Investing in yourself pays the biggest dividends

[A dear friend and client of mine is slowing climbing out of a financial mess. He had spent so much of his time and energy working and investing his money on the stock market. He put his life on hold for much of the decade. He worked tirelessly because his plan was to make enough money so he could eventually retire and spend time travelling with his wife and ‘being happy’. After the GFC hit however, he had to start again because he lost so much on the stock market. The following is a snapshot of what I shared with him.]

Imagine if you will a tall beautiful tree with two branches; a left branch that reaches high into the sky with a barren trunk but the most abundant fruit sitting at the very top.
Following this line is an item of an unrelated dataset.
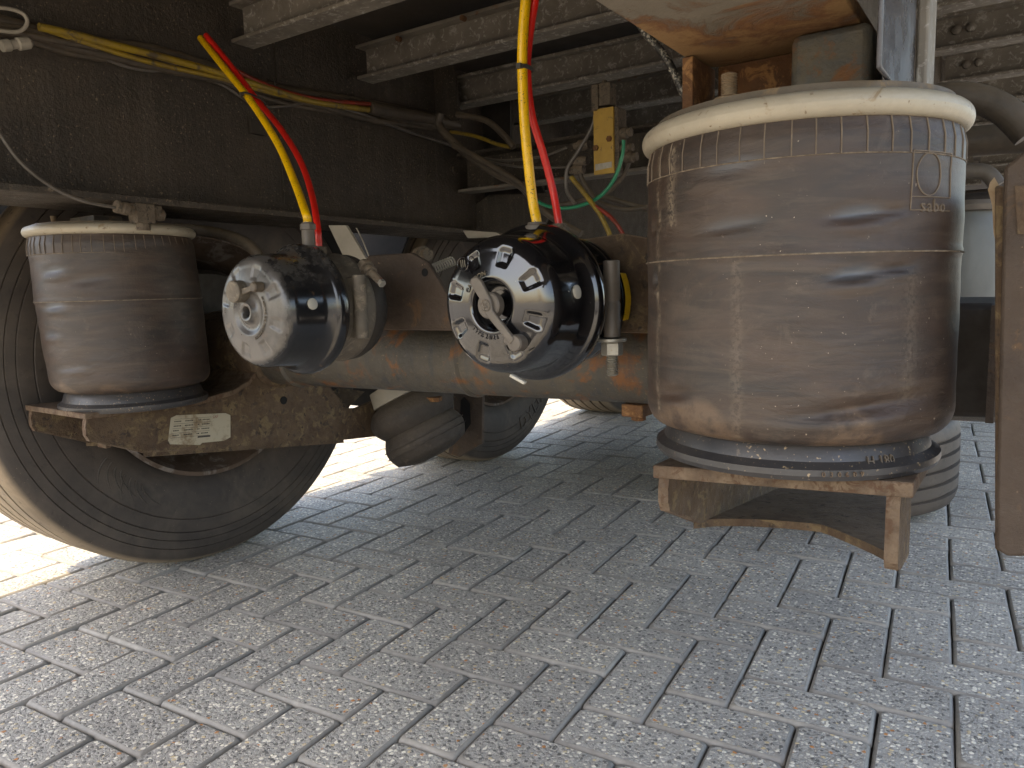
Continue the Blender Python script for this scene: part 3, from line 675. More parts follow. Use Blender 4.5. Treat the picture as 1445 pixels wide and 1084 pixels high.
# lift bag
t = thing('lift_bag', 'ribbed black rubber lift bag tilted under the end of the trailing arm', 'air bag', (-1.35, 1.55, .3))
A_ = atD(575, 568, 1.98); B_ = atD(612, 640, 1.98); dd = (B_-A_); L_ = dd.length
prof = [(-.045, .055), (-.02, .072)]
for lobe, (ra) in enumerate((.118, .112)):
    for k in range(9):
        a = math.pi*k/8; prof.append((-.01+L_*.50*lobe+L_*.5*(k/8), .098+(ra-.098)*math.sin(a)))
prof += [(L_*1.02, .06), (L_*1.05, .03)]
prof2 = []
for i, (a, r) in enumerate(prof): prof2.append((a, r))
G().lathe(A_, dd, prof2, 48).build('bellows', M['bag'], t, smooth=60)
for q_ in (.18, .30, .70, .82):
    rr_ = .098+.0175*math.sin(math.pi*((q_*2) % 1))+.0003; u_, v_, d_ = frame(dd)
    G().tube([A_+d_*(-.01+L_*q_)+(u_*math.cos(k*math.pi/24)+v_*math.sin(k*math.pi/24))*rr_ for k in range(49)], .0012, 5, 1).build('rib', M['bag_rib'], t)
G().lathe(A_-dd.normalized()*.065, dd, [(0, .05), (.004, .08), (.045, .088), (.05, .06)], 40).build('end_cap', M['pale'], t)
G().box(atD(598, 563, 1.90), (.09, .03, .012), rz=.4).build('clip', M['rust'], t, bevel=.002)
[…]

And a right branch that reaches away from the left branch but then curls back towards it at the very top. This right branch has an abundance of lower lying fruit scattered throughout, and is easier to climb.

INVEST IN YOURSELF

This “money” tree is a metaphor for creating wealth. The left branch represents investing your money in shares, bank deposits or real estate.  The right branch is where you invest in yourself. I see so many people trying to climb the left branch too early in life and then fall. They lose their money and become despondent. They end up quitting on the idea of being rich. The mistake they make is this: The left branch may or may not make you rich but it will never make you wealthy.  Only the right branch can do that.

Being rich gives you money but being wealthy gives you freedom.  The irony is that most wealthy people I know have both, freedom and money. And they all have one thing in common. They invest in themselves by climbing the right branch first.

What does it mean to invest in yourself? It means to spend your time, energy and money improving the following areas of your life: Your health, your love life, your family, your work, your friendships, and your learning.

As you invest more and more in these areas you are climbing your way up that right branch and getting closer and closer to the top of the left one. A funny thing happens when you actively live your best life. You put yourself in a position to take advantage of the opportunities that come your way. When you live a complete life that makes you happy, healthy and loved, you start to develop a positive frame of mind and a warm attitude. This attracts good things and good people to you. And these often come with opportunities to work and invest in new ideas that excite you and make money for you.

Then, and only then, should you invest some of your time and money on the left branch. Whether you make money or not, you will always have your wealth. No one can ever take that away from you.